According to documents obtained exclusively by The Washington Times, Associate Attorney General Thomas J. Perrelli, No. 3 official in the Justice Department, had to recuse himself on at least 13 active detainee cases and at least 26 cases listed as either closed or mooted.

Sen. Charles E. Grassley, Iowa Republican, made waves Nov. 18 when he demanded that Attorney General Eric H. Holder Jr. provide a list of all the suspected-terrorist detainee cases from which current Justice Department political appointees have had to recuse themselves. The extent of the conflicts at the department is still unclear.

Mr. Perrelli's recusals presumably stem from the work that either he or his former firm, Jenner & Block LLP, did on behalf of detainees while Mr. Perrelli served on the firm's management committee and on its appellate and Supreme Court practice groups. And Mr. Perrelli is just one official; a number of other Justice Department officials apparently did private-sector work on detainee cases.

This is an important topic. Even if each official who did prior work on detainee cases has indeed properly recused himself from those cases while at the Justice Department, there could be such a large number of affected officials that the department's prevailing ethos could be tilted strongly in the detainees' favor. Mr. Grassley's inquiry is pressing because it could ferret out any instance in which a department official should have been recused but wasn't.

When the senator publicly requested information from Mr. Holder, the attorney general merely promised to "consider" the request. After some hemming and hawing and dodging, Mr. Holder eventually said he needed to make sure there was no "attorney-client privilege" involved before disclosing the list of recusals. This is absurd. Attorney-client privilege may extend to the substance of lawyers' discussions with detainees, but not to the mere question of whether the lawyers are doing such work.

While the rest of the list of recusals has yet to be provided to the senator, The Washington Times secured the Perrelli recusal list, which previously had been distributed widely within the Justice Department. Herewith, consider this list of names of detainees whose cases are listed as "active" on the Perrelli recusal list:

Saad Al Qahtani. Mohammed Zahrani. Achraf Salim ("Sultan") Abdessalam. Abdul Rahman Abdul Abu Ghityh Sulayman. Musaab Omar Al Madhwani. Jawad Jabbar Sadkhan (Al Sahlani). Majid Khan.

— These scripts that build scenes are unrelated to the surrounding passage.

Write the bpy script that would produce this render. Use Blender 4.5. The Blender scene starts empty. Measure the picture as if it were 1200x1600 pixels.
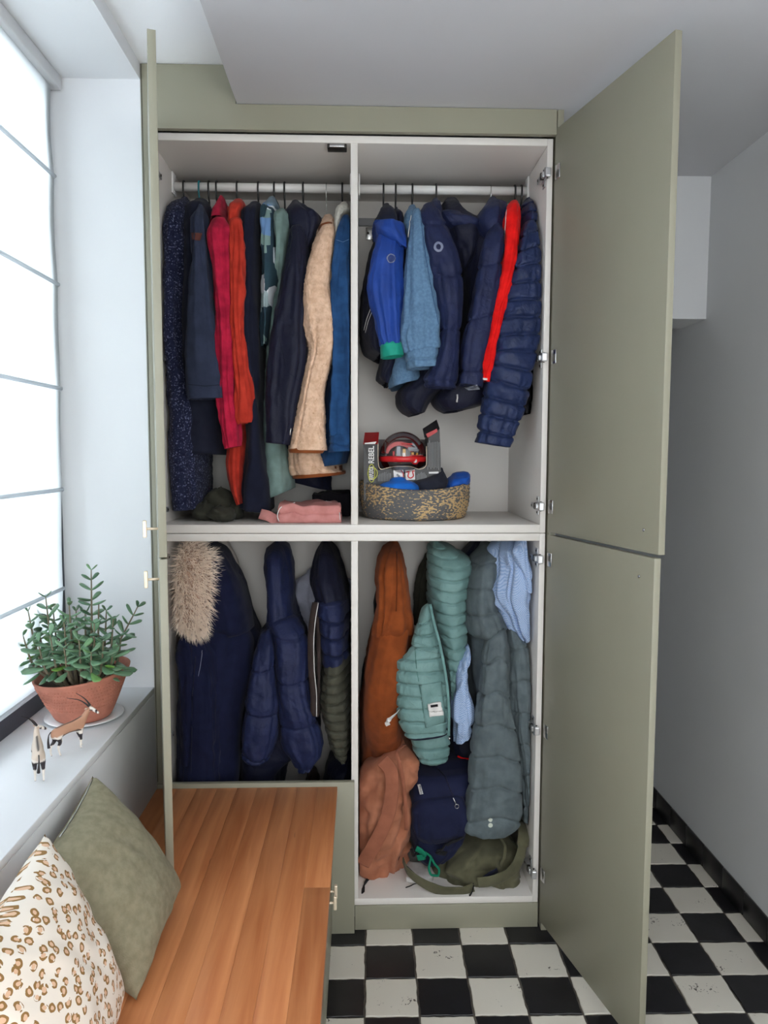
import bpy, bmesh, math, random
import numpy as np
from mathutils import Vector, Matrix
from mathutils.bvhtree import BVHTree

S = bpy.context.scene
C = S.collection
PI = math.pi
random.seed(4)

# ------------------------------------------------------------------ camera
CAM = np.array([0.6207, -2.3264, 1.5957]); PIT, YAW, ROL, FPX = -0.0814, 0.0308, 0.0024, 1139.27
_f = np.array([math.sin(YAW)*math.cos(PIT), math.cos(YAW)*math.cos(PIT), math.sin(PIT)])
_r = np.array([math.cos(YAW), -math.sin(YAW), 0.0]); _u = np.cross(_r, _f)
_r, _u = _r*math.cos(ROL)+_u*math.sin(ROL), -_r*math.sin(ROL)+_u*math.cos(ROL)
cd = bpy.data.cameras.new('camera'); cam = bpy.data.objects.new('camera', cd); C.objects.link(cam)
cam.matrix_world = Matrix(((_r[0], _u[0], -_f[0], CAM[0]), (_r[1], _u[1], -_f[1], CAM[1]), (_r[2], _u[2], -_f[2], CAM[2]), (0, 0, 0, 1)))
cd.sensor_fit = 'VERTICAL'; cd.sensor_height = 36; cd.lens = FPX/1600*36; cd.clip_start = .02
S.camera = cam

# ------------------------------------------------------------------ sky, daylight, exposure
w = bpy.data.worlds.new('sky'); S.world = w; w.use_nodes = True
bg = w.node_tree.nodes['Background']; bg.inputs[0].default_value = (.80, .90, 1.0, 1); bg.inputs[1].default_value = 3.0
def area(name, loc, rot, sx, sy, power, col):
    l = bpy.data.lights.new(name, 'AREA'); l.shape = 'RECTANGLE'; l.size = sx; l.size_y = sy; l.energy = power; l.color = col
    o = bpy.data.objects.new(name, l); o.location = loc; o.rotation_euler = rot; C.objects.link(o); return o
# daylight falling through the left window (lamp outside the glass); the other two lamps are fill added through unseen windows
area('daylight_left_window', (-.75, -1.0, 1.95), (0, -PI/2+.12, 0), 2.1, 1.9, 88, (.91, .95, 1.0))
area('added_fill_left', (-.62, -3.35, 1.8), (0, -PI/2, 0), 1.6, 1.5, 245, (1.0, .96, .91))
area('added_fill_rear', (.95, -4.68, 1.55), (PI/2, 0, 0), 1.4, 1.9, 40, (1.0, .94, .87))
S.view_settings.view_transform = 'Standard'; S.view_settings.look = 'None'
S.view_settings.gamma = 1; S.view_settings.use_curve_mapping = False
S.view_settings.exposure = 0.0
S.cycles.use_denoising = True
S.cycles.max_bounces = 10; S.cycles.diffuse_bounces = 6; S.cycles.transparent_max_bounces = 12
S.cycles.sample_clamp_indirect = 6

# ------------------------------------------------------------------ helpers: geometry from measured points
def ray(x, y): return _f + _r*((x-600)/FPX) - _u*((y-800)/FPX)
def pY(x, y, Y): d = ray(x, y); return CAM + d*((Y-CAM[1])/d[1])
def pZ(x, y, Z): d = ray(x, y); return CAM + d*((Z-CAM[2])/d[2])
def lin(c): return tuple((v/255/12.92 if v/255 <= .04045 else ((v/255+.055)/1.055)**2.4) for v in c)

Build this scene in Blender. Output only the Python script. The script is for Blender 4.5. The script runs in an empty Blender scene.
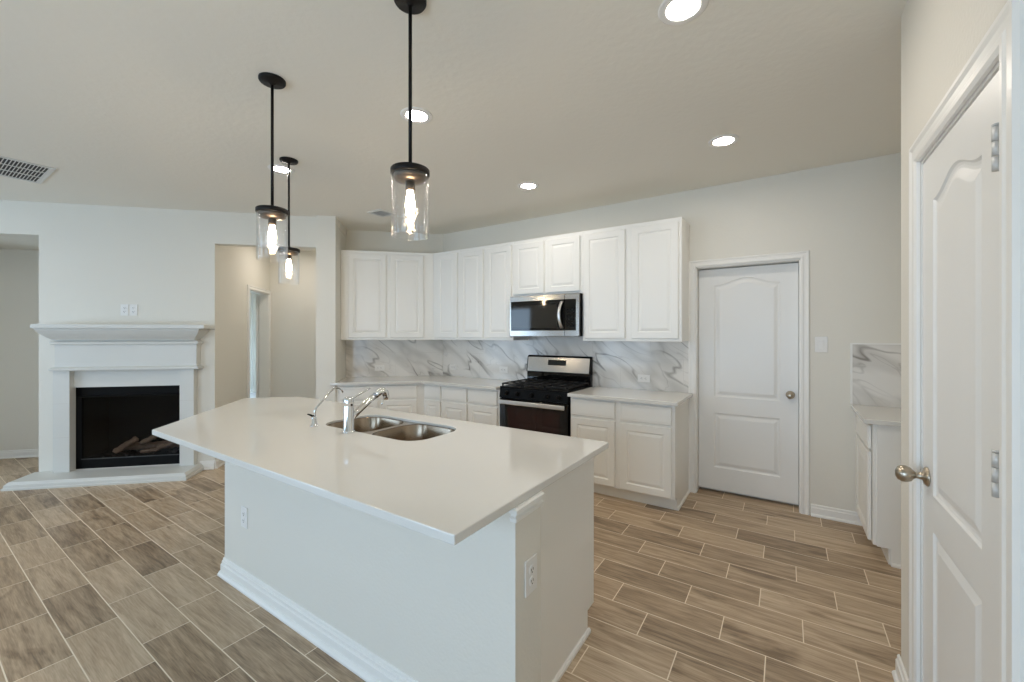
import bpy, bmesh, math, random
from math import radians as R, sin, cos, pi
from mathutils import Vector, Matrix
from mathutils.geometry import tessellate_polygon

scene = bpy.context.scene
col = scene.collection
random.seed(4)

# ------------------------------------------------------------------ camera, world, light, exposure
cam_data = bpy.data.cameras.new('camera')
cam = bpy.data.objects.new('camera', cam_data)
col.objects.link(cam)
cam_data.sensor_width = 36.0
cam_data.lens = 416 / 1024 * 36
cam_data.shift_y = -6 / 1024
cam_data.clip_start = 0.02
cam.location = (0, 0, 1.45)
cam.rotation_euler = (R(90), 0, R(33.4))
scene.camera = cam

world = bpy.data.worlds.new('daylight')
scene.world = world
world.use_nodes = True
wn = world.node_tree.nodes
wn['Background'].inputs['Color'].default_value = (0.56, 0.76, 1.0, 1)
wn['Background'].inputs['Strength'].default_value = 6.4

scene.view_settings.view_transform = 'Standard'
scene.view_settings.look = 'None'
scene.view_settings.gamma = 1.0
scene.view_settings.use_curve_mapping = False
scene.view_settings.exposure = 0.10
scene.cycles.use_denoising = True
scene.cycles.max_bounces = 14
scene.cycles.diffuse_bounces = 9
scene.cycles.transparent_max_bounces = 16
scene.cycles.sample_clamp_indirect = 6.0
scene.cycles.caustics_reflective = False
scene.cycles.caustics_refractive = False

DOWNLIGHT = 138.0     # emission of the recessed lenses
BULB = 130.0          # emission of the pendant bulbs
CEIL = 2.79
YB = 4.125           # kitchen back wall

# ------------------------------------------------------------------ frames (x along wall, y into wall, z up)
def frame(x, y, deg, z=0.0):
    return Matrix.Translation((x, y, z)) @ Matrix.Rotation(R(deg), 4, 'Z')
F_WORLD = Matrix.Identity(4)
F_BACK = frame(0, YB, 0)
F_DIAG = frame(-3.82, YB, 45)
F_FIRE = frame(-3.5825, 3.5825, 45)
F_PANTRY = frame(0.403, 0, -90)      # local x = -Y, local y = X - 0.403

def portal(name, M, w, h):
    d = bpy.data.lights.new(name, 'AREA')
    d.shape = 'RECTANGLE'
    d.size = w
    d.size_y = h
    d.cycles.is_portal = True
    o = bpy.data.objects.new(name, d)
    col.objects.link(o)
    o.matrix_world = M
    return o
WINDOWS = [(-8.3, -6.0, 0.45, 2.25), (-4.3, -2.9, 0.45, 2.25), (-1.75, 0.33, 0.05, 2.15)]
for i, (x0, x1, z0, z1) in enumerate(WINDOWS):
    portal('window_portal', Matrix.Translation(((x0 + x1) / 2, -2.78, (z0 + z1) / 2)) @ Matrix.Rotation(R(90), 4, 'X'), x1 - x0, z1 - z0)

# ------------------------------------------------------------------ materials
def lin(*rgb):
    return tuple(((c / 255) / 12.92 if c / 255 <= .04045 else ((c / 255 + .055) / 1.055) ** 2.4) for c in rgb) + (1.0,)

def new_mat(name):
    m = bpy.data.materials.new(name)
    m.use_nodes = True
    return m, m.node_tree.nodes, m.node_tree.links, m.node_tree.nodes['Principled BSDF']

def paint(name, color, rough=.5, bump=0.0, scale=200.0, metal=0.0, spec=.5, mottle=0.0):
    m, n, l, b = new_mat(name)
    b.inputs['Base Color'].default_value = color
    b.inputs['Roughness'].default_value = rough
    b.inputs['Metallic'].default_value = metal
    b.inputs['Specular IOR Level'].default_value = spec
    tc = n.new('ShaderNodeTexCoord')
    nz = n.new('ShaderNodeTexNoise')
    nz.inputs['Scale'].default_value = scale
    nz.inputs['Detail'].default_value = 3
    l.new(tc.outputs['Object'], nz.inputs['Vector'])
    if bump:
        bp = n.new('ShaderNodeBump')
        bp.inputs['Strength'].default_value = bump
        bp.inputs['Distance'].default_value = .004
        l.new(nz.outputs['Fac'], bp.inputs['Height'])
        l.new(bp.outputs['Normal'], b.inputs['Normal'])
    if mottle:
        mx = n.new('ShaderNodeMix')
        mx.data_type = 'RGBA'
        mx.inputs['A'].default_value = tuple(c * (1 - mottle) for c in color[:3]) + (1,)
        mx.inputs['B'].default_value = tuple(min(1, c * (1 + mottle)) for c in color[:3]) + (1,)
        l.new(nz.outputs['Fac'], mx.inputs['Factor'])
        l.new(mx.outputs['Result'], b.inputs['Base Color'])
    return m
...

Also listed as active are the cases of Anam v. Bush, Jabbarov v. Bush, Bronte v. Department of Defense, Al Odah et. al. v. USA, Boumediene v. Bush, and Rumsfeld v. Padilla.

None of this is to say that Mr. Perrelli did anything wrong. His recusals are proper, but the extent of the recusals raises questions about whether the attorney general has enough unbiased advisers around him to have made good judgments about how to try Khalid Shaikh Mohammed and other detainees. He certainly did seem terribly ill-informed when asked basic questions at the Senate Judiciary Committee hearing on Wednesday about how Miranda rights for detainees would be treated in civil courts and if any enemy combatant from a foreign battlefield had ever been tried in American civil courts. Columnist Charles Krauthammer justly called Mr. Holder's responses "utterly incoherent." If the incoherence stems from an inherent bias among President Obama's appointees at the Justice Department, senators and the American public have the right to know it.